J’aurais cru, monsieur, vous faire la plus mortelle injure en osant publier l’odieux propos qu’on vous attribuait alors. M. Goëzman, disait-on, répond à tous ceux qui lui objectent l’irrégularité du prononcé : On a jugé l’homme et non la chose. Mais vous avait-on donné un homme à juger ? Rapporteur d’un procès civil, deviez-vous faire acception de personnes ; et parce qu’un des clients vous semblait accrédité, dénier la justice à l’autre ? Et vous avez la confiance aujourd’hui d’imprimer pour motifs d’un arrêt attaqué au conseil : Qu’on décide maintenant quel homme le parlement a jugé !

Est-elle assez justifiée l’opinion que j’avais prise et donnée de votre partialité, quand j’avançai dans mon premier mémoire que vous aviez dit, en sortant de la chambre : Le comte de la Blache a gagné son procès, et l’on a opiné du bonnet d’après mon avis ?

En parlant à le Jay, monsieur, vous aviez arrangé les choses pour qu’il ne fût pas entendu comme accusé. En rapportant mon procès, vous les avez arrangées pour que je fusse traité comme coupable.

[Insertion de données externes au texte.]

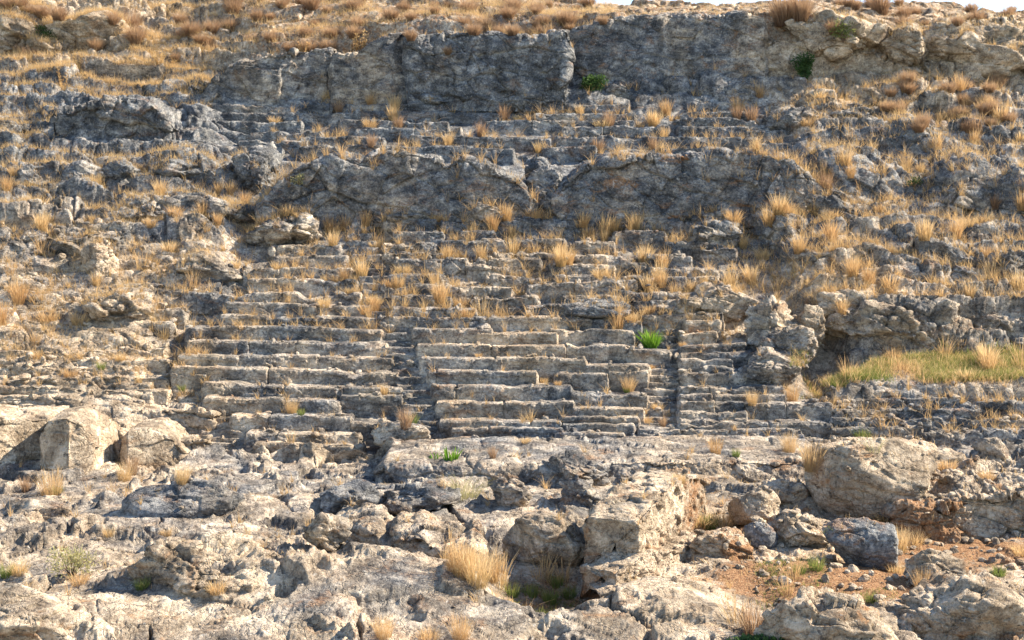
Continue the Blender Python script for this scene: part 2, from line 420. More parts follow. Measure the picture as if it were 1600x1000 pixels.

Mais ce n’est jamais impunément qu’un magistrat s’écarte de son devoir. Il s’élève un cri public ; et, s’il est un moment où les juges prononcent sur chaque citoyen, dans tous les temps la masse des citoyens prononce sur chaque juge. Le jugement des premiers est légal, celui des seconds n’est que moral ; mais il est encore à décider lequel est d’un plus grand poids pour retenir chacun dans le devoir. Tout citoyen sans doute est soumis aux magistrats ; mais quel magistrat peut se passer de l’estime des citoyens ? Dans l’ordre civil, l’action des juges sur les particuliers, et la réaction de ces derniers sur les juges, forment entre la nation et les magistrats un équilibre de respect et d’équité qui fait l’honneur des uns, la sûreté des autres, et le bonheur de tous.

Mais le souvenir de ce que j’ai souffert depuis ce fatal arrêt abat mes forces et trouble ma sérénité. Changeons d’objet : j’ai besoin des unes pour achever ces défenses, et l’autre m’est nécessaire pour soutenir tant de malheurs.

Suit après la discussion inutile des stations inutiles que j’ai faites à votre porte, madame, et les preuves tirées de la liste de votre portière. Ce long article de votre mémoire semble y avoir été mis exprès pour le tourment de qui voudra le discuter.

Mais, comme il n’y a pas d’absurdité si forte qui ne trouve encore des partisans, j’ai vu de bons et honnêtes gens émus par votre air d’assurance, et qui, n’ayant rien compris à ce que vous avez écrit à ce sujet, n’en vont pas moins disant partout : La liste de la portière est une preuve invincible ; d’autres qui, entraînés par l’autorité de ceux-ci, répètent, sans y mieux voir : Je crois, en effet, qu’il y a peu de chose à répondre à cette liste ; et d’autres enfin qui, n’ayant pas même lu votre mémoire, à force d’entendre citer cette fameuse liste, ne laissent pas que d’aller aussi répétant, pour figurer : Beaumarchais ne se tirera jamais de la liste de la portière. Et c’est ainsi que se sont établies toutes les absurdités du monde, jetées en avant par l’audace, répandues par l’oisiveté, adoptées par la paresse, accréditées par la redite, fortifiées par l’enthousiasme, mais rendues au néant par le premier penseur qui se donne la peine de les examiner.